Notes, swaps, and guardrails
Why sauce after?
Indoor pulled pork stays texturally better when the meat and sauce are kept separate until serving. That is straight from Kenji’s playbook: braise, shred, then dress only what you will eat now. The rest stores cleaner and reheats juicier.
Batching safely in a small cooker
A 16-cup (about 4-quart) pot is happiest with roughly 3 to 3 1/2 pounds of shoulder, which keeps you under the 60% fill guideline and above the 1/2-cup minimum liquid. Thick, sugary sauces in the pot can scorch and interfere with pressurizing—use a thin braise and finish with bottled sauce after.
Flavor tuning for Bachan’s
- Want sweeter? Add a spoon of brown sugar to the finishing sauce.
- Want spicier? Stir in chili crisp or a splash of hot sauce.
- Want smokier? A few drops of liquid smoke in the reduced juices (not the bottle) does the trick.
Make-ahead, freeze, reheat
- Cool fast: Spread pork on a sheet pan 10 to 15 minutes.
- For best quality: Freeze pulled pork for 2 to 3 months; it stays safe longer but gradually dries out past that window.
- Pack smart: Freeze lightly sauced pork in zipper bags with 2 to 3 tablespoons reduced juices per 8-ounce portion; press flat.

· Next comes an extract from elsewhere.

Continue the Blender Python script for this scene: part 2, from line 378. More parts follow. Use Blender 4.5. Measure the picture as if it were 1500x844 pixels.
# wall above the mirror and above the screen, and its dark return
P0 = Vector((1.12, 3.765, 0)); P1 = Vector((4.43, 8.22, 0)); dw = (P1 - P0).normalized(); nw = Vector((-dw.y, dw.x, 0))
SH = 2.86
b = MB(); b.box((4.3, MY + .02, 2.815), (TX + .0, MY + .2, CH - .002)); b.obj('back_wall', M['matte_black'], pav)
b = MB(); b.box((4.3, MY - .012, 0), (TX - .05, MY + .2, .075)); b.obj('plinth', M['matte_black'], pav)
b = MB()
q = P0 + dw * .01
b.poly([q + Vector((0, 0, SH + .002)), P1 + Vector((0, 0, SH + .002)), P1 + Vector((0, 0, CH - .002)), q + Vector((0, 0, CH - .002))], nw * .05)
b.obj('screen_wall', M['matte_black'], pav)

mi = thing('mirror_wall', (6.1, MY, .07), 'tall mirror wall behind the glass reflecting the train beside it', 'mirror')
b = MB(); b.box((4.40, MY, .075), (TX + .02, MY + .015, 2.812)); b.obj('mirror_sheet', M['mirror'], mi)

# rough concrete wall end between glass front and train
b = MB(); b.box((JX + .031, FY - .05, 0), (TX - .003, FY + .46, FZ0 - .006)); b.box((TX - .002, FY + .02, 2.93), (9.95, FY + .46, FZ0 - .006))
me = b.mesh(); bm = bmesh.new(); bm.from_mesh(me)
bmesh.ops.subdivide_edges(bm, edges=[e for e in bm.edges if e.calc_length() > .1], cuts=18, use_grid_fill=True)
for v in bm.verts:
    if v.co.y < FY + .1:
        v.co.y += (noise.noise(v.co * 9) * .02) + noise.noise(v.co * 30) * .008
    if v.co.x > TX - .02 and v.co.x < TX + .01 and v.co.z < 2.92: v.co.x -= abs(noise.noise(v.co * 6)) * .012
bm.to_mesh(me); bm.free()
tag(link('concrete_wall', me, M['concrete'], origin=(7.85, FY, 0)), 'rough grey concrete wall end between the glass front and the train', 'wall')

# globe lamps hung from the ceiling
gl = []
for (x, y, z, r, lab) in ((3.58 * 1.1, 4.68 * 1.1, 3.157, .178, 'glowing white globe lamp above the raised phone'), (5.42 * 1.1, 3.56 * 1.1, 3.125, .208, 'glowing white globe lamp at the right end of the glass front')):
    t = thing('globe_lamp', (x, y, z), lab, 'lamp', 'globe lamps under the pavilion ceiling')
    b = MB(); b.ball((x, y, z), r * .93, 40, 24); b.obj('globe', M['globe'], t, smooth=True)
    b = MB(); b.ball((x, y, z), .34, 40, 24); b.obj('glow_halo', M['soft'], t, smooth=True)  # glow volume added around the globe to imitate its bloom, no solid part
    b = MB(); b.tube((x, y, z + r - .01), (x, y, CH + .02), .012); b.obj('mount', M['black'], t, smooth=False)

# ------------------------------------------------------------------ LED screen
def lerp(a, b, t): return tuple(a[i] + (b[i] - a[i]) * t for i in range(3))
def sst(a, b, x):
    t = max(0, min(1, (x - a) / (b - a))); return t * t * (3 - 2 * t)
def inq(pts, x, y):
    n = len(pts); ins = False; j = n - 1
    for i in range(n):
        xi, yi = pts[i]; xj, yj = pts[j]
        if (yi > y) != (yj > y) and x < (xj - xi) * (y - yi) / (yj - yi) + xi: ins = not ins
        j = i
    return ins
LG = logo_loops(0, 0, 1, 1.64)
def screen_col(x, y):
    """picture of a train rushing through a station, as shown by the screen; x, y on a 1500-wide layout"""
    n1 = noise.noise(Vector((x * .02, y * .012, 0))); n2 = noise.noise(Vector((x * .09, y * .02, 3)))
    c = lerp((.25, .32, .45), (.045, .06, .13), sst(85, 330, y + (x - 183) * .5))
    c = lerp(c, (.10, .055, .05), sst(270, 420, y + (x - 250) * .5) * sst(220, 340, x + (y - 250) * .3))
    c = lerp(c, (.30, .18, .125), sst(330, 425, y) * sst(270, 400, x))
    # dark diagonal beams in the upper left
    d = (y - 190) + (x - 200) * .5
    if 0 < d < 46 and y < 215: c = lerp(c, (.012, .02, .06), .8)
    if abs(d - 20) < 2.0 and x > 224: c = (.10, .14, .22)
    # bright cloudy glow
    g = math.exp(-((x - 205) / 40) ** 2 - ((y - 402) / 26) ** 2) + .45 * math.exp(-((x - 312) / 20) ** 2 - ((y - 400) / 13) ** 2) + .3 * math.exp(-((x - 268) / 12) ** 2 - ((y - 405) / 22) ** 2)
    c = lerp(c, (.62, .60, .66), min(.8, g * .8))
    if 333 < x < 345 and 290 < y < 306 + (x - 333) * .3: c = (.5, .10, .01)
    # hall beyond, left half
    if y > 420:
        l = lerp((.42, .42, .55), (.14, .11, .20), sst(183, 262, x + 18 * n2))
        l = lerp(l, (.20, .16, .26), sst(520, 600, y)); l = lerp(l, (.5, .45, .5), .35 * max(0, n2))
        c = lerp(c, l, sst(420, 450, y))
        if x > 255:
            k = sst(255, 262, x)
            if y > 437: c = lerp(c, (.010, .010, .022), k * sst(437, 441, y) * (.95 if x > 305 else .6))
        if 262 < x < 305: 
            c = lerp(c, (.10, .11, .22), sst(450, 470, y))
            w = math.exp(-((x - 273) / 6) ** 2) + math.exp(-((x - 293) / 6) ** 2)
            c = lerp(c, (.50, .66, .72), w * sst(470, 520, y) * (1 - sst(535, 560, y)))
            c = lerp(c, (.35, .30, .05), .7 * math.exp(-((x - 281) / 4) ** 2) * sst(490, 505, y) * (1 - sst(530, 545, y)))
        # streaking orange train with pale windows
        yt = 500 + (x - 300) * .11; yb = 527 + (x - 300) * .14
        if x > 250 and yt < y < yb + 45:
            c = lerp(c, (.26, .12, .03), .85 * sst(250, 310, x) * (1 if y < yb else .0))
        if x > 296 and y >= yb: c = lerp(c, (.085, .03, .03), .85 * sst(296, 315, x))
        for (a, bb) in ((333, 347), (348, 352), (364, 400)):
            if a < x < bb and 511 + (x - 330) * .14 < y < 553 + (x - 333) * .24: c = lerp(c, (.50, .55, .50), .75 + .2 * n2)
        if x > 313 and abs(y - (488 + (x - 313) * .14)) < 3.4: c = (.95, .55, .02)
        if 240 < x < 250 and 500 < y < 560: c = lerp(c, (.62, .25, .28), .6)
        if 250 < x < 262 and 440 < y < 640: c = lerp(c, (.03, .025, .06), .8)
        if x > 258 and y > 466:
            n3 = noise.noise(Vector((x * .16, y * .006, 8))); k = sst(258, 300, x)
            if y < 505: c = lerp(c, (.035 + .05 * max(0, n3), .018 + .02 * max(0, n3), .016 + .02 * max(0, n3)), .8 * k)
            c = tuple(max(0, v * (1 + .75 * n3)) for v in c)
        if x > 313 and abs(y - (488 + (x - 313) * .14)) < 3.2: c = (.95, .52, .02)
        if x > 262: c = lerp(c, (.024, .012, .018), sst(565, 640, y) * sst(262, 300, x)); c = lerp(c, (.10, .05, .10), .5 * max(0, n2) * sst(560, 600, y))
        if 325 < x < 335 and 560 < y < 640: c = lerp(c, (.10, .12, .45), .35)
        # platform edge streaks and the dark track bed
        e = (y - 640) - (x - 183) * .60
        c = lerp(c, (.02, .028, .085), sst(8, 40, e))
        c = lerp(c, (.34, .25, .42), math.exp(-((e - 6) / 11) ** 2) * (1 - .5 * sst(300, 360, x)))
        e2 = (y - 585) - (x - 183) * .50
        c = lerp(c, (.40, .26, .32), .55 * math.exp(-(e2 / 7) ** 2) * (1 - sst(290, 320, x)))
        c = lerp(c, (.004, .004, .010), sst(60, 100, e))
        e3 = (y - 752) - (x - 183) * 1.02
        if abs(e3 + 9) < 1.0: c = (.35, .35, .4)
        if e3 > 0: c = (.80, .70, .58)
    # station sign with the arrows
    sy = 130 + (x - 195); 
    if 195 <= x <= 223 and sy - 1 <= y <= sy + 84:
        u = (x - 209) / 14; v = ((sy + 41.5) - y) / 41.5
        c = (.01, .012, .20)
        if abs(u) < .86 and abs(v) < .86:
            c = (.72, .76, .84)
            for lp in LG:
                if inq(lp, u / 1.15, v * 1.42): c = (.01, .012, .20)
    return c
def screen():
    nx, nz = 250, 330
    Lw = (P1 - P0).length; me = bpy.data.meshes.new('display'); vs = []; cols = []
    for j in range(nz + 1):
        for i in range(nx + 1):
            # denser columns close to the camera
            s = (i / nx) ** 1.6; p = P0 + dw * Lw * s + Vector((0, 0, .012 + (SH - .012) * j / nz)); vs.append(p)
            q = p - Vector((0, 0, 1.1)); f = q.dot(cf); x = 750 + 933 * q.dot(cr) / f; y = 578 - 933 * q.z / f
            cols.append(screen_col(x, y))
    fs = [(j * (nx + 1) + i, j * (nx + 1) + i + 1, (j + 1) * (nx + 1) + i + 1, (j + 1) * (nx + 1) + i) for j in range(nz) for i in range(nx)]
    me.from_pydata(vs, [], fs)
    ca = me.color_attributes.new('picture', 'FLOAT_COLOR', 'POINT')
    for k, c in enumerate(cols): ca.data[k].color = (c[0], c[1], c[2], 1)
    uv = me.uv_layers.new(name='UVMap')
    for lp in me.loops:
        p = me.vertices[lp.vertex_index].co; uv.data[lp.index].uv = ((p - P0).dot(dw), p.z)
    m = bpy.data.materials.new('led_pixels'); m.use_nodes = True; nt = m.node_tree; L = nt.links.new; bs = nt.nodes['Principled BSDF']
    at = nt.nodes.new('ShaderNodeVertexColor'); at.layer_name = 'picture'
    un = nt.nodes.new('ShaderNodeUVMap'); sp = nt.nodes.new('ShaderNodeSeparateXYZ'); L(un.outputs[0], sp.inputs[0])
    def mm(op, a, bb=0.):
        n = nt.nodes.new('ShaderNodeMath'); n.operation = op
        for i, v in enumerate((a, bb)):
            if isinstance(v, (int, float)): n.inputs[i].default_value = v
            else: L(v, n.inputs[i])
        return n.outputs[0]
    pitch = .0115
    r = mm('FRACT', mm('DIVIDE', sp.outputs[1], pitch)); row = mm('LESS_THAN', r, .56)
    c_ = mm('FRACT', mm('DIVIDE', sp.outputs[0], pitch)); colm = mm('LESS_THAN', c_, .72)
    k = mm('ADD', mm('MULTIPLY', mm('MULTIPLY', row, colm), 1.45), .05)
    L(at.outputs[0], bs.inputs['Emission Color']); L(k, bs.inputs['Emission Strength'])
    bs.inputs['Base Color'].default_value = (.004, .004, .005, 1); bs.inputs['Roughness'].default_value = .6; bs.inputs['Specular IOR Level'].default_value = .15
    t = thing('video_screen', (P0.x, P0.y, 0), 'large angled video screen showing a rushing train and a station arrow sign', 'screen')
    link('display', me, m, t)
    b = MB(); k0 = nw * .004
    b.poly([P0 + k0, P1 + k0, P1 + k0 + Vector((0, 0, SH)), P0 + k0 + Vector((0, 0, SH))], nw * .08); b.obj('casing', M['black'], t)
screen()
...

- Reheat gently: Covered skillet with a splash of water (or sealed bag in simmering water), then add fresh Bachan’s to taste.
Serving ideas
Sesame-slaw sandwiches, rice bowls with cucumbers and scallions, or lettuce wraps with sesame seeds and chili crisp. If you prefer tangier, Carolina-style vibes on another day, toss a portion with a vinegar-and-pepper sauce instead of Bachan’s.
Hat tip: This pressure-cooker adaptation borrows the “sauce after shredding” logic from Serious Eats’ Easy Oven-Cooked Pulled Pork. Different appliance, same principle—better texture and brighter flavor.